▶ _What you need to do_: Copy exactly, please, the lines of the data from its start through the line containing "target=(-.4, .3, 0))".

▶ _Source data_:
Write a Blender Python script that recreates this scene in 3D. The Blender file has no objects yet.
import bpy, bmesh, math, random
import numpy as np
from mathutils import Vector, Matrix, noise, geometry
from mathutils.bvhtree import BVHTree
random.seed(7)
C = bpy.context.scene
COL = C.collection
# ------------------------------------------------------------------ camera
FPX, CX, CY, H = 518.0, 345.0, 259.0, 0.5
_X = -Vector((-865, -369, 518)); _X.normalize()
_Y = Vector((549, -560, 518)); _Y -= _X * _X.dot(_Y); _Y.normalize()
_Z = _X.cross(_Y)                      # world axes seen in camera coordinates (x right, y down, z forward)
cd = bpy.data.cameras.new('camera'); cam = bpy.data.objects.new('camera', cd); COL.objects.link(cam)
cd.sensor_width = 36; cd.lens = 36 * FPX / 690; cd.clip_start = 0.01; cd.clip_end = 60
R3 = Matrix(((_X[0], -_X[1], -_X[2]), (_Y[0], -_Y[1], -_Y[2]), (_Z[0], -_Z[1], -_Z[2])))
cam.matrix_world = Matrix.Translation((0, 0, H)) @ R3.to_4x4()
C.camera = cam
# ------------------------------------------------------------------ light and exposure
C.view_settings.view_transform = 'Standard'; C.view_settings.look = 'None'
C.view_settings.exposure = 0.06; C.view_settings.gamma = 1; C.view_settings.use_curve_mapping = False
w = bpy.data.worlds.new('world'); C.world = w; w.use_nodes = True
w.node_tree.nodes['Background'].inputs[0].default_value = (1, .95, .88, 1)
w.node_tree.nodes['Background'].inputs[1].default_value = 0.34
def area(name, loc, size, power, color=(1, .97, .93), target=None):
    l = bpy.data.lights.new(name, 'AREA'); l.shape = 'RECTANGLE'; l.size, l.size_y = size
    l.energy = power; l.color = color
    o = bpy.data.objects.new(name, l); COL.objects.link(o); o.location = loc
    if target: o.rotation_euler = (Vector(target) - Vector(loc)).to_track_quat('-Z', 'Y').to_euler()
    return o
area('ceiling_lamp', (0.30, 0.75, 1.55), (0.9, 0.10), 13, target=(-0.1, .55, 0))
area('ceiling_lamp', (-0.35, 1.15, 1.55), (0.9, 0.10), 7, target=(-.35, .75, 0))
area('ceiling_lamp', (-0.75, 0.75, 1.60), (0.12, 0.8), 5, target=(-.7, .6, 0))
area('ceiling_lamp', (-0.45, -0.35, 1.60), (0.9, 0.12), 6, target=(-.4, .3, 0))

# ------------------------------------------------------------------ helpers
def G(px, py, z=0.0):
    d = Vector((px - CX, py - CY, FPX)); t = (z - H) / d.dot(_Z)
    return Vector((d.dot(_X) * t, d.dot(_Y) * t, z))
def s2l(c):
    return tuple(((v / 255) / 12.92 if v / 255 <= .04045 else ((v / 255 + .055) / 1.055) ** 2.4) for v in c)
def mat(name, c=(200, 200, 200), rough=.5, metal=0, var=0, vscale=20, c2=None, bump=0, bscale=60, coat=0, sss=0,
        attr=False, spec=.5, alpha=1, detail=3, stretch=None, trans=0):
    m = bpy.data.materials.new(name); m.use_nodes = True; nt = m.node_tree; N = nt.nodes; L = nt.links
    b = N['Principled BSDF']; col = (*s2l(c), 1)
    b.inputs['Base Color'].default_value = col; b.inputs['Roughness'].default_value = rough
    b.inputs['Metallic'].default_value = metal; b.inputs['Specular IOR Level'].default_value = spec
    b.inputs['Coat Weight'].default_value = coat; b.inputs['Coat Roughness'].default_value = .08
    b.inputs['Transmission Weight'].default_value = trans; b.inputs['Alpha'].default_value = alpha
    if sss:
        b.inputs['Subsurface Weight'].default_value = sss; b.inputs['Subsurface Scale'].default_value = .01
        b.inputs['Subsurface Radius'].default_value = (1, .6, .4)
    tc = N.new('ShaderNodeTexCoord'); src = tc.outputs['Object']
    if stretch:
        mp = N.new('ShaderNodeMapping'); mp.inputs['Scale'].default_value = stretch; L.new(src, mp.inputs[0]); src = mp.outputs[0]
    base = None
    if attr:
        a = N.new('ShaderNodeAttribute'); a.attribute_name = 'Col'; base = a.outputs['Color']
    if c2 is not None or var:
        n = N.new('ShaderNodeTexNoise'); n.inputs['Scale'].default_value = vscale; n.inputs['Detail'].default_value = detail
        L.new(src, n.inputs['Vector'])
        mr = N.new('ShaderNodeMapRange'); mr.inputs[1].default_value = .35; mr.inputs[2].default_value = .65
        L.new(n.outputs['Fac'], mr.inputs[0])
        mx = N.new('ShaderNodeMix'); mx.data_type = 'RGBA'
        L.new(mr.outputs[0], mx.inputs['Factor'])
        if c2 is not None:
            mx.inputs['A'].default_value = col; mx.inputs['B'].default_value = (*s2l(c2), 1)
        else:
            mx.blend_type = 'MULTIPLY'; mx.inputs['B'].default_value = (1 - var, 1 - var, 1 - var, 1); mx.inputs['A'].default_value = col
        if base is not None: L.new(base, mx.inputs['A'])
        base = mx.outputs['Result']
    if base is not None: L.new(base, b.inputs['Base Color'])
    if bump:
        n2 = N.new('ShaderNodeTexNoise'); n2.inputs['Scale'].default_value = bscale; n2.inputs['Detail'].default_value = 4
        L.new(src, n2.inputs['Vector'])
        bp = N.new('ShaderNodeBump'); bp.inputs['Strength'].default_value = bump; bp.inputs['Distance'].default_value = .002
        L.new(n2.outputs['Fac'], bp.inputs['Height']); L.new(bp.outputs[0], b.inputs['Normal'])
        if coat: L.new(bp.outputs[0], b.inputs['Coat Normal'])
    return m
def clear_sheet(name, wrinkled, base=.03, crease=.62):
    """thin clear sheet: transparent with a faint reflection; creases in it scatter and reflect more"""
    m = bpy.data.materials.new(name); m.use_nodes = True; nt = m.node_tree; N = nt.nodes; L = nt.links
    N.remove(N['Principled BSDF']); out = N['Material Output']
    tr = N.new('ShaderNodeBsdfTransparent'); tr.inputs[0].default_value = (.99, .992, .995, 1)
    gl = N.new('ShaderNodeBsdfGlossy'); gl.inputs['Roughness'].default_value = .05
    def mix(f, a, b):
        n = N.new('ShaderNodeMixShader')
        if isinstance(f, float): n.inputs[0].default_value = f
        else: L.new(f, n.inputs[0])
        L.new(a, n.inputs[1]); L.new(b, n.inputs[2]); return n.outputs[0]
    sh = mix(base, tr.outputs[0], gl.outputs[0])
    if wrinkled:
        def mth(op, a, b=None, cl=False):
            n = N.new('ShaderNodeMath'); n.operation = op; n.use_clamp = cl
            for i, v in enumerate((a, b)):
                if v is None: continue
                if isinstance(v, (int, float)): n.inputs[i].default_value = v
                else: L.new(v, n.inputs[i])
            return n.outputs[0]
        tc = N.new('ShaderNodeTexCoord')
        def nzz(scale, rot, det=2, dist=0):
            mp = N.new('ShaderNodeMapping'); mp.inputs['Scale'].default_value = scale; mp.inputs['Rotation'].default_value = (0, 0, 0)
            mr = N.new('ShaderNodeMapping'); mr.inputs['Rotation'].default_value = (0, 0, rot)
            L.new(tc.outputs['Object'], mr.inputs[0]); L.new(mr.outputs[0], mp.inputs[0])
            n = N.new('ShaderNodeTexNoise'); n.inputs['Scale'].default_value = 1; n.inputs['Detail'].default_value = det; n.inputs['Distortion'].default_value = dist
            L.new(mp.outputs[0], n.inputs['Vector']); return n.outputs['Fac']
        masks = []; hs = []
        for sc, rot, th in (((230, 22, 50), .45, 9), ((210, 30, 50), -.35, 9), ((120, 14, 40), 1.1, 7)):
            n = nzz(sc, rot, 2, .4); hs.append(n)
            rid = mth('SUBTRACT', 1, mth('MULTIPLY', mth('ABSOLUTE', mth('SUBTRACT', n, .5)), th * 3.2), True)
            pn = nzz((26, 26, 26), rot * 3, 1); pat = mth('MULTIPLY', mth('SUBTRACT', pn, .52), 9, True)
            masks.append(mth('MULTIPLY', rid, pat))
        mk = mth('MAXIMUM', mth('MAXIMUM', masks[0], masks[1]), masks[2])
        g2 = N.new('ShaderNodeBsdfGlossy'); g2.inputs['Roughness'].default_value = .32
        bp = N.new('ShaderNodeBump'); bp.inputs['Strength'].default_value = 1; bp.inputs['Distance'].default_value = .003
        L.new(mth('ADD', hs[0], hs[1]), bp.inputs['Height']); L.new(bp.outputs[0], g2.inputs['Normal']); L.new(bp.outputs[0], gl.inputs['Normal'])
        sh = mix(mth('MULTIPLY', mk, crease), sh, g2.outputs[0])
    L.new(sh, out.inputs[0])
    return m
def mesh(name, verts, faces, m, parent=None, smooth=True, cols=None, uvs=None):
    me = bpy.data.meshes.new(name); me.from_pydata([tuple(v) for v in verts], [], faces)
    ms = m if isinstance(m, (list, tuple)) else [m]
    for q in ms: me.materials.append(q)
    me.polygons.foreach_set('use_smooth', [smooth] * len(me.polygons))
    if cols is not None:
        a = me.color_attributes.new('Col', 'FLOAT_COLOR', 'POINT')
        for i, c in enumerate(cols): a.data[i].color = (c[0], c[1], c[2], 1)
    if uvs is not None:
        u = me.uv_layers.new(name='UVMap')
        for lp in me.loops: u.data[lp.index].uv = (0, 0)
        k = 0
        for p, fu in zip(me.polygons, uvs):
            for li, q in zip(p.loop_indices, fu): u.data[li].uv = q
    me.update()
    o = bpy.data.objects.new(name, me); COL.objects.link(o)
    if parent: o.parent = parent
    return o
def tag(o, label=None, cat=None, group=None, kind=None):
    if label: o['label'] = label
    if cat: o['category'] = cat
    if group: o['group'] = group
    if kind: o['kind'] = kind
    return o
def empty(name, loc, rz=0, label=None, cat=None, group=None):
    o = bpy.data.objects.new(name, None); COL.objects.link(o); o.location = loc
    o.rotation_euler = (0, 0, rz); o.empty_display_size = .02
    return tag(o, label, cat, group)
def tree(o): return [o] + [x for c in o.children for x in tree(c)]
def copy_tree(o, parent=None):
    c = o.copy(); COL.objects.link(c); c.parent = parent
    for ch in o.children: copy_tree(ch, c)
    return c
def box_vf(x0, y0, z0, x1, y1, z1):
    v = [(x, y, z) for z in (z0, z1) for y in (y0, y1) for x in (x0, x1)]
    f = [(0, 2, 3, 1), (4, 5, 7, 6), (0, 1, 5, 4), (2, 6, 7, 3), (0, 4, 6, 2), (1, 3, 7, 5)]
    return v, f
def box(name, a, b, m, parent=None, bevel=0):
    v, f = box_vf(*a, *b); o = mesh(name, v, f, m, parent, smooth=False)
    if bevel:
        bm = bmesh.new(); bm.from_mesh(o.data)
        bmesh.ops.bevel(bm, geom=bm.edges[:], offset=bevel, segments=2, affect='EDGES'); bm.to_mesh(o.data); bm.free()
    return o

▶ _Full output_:
Write a Blender Python script that recreates this scene in 3D. The Blender file has no objects yet.
import bpy, bmesh, math, random
import numpy as np
from mathutils import Vector, Matrix, noise, geometry
from mathutils.bvhtree import BVHTree
random.seed(7)
C = bpy.context.scene
COL = C.collection
# ------------------------------------------------------------------ camera
FPX, CX, CY, H = 518.0, 345.0, 259.0, 0.5
_X = -Vector((-865, -369, 518)); _X.normalize()
_Y = Vector((549, -560, 518)); _Y -= _X * _X.dot(_Y); _Y.normalize()
_Z = _X.cross(_Y)                      # world axes seen in camera coordinates (x right, y down, z forward)
cd = bpy.data.cameras.new('camera'); cam = bpy.data.objects.new('camera', cd); COL.objects.link(cam)
cd.sensor_width = 36; cd.lens = 36 * FPX / 690; cd.clip_start = 0.01; cd.clip_end = 60
R3 = Matrix(((_X[0], -_X[1], -_X[2]), (_Y[0], -_Y[1], -_Y[2]), (_Z[0], -_Z[1], -_Z[2])))
cam.matrix_world = Matrix.Translation((0, 0, H)) @ R3.to_4x4()
C.camera = cam
# ------------------------------------------------------------------ light and exposure
C.view_settings.view_transform = 'Standard'; C.view_settings.look = 'None'
C.view_settings.exposure = 0.06; C.view_settings.gamma = 1; C.view_settings.use_curve_mapping = False
w = bpy.data.worlds.new('world'); C.world = w; w.use_nodes = True
w.node_tree.nodes['Background'].inputs[0].default_value = (1, .95, .88, 1)
w.node_tree.nodes['Background'].inputs[1].default_value = 0.34
def area(name, loc, size, power, color=(1, .97, .93), target=None):
    l = bpy.data.lights.new(name, 'AREA'); l.shape = 'RECTANGLE'; l.size, l.size_y = size
    l.energy = power; l.color = color
    o = bpy.data.objects.new(name, l); COL.objects.link(o); o.location = loc
    if target: o.rotation_euler = (Vector(target) - Vector(loc)).to_track_quat('-Z', 'Y').to_euler()
    return o
area('ceiling_lamp', (0.30, 0.75, 1.55), (0.9, 0.10), 13, target=(-0.1, .55, 0))
area('ceiling_lamp', (-0.35, 1.15, 1.55), (0.9, 0.10), 7, target=(-.35, .75, 0))
area('ceiling_lamp', (-0.75, 0.75, 1.60), (0.12, 0.8), 5, target=(-.7, .6, 0))
area('ceiling_lamp', (-0.45, -0.35, 1.60), (0.9, 0.12), 6, target=(-.4, .3, 0))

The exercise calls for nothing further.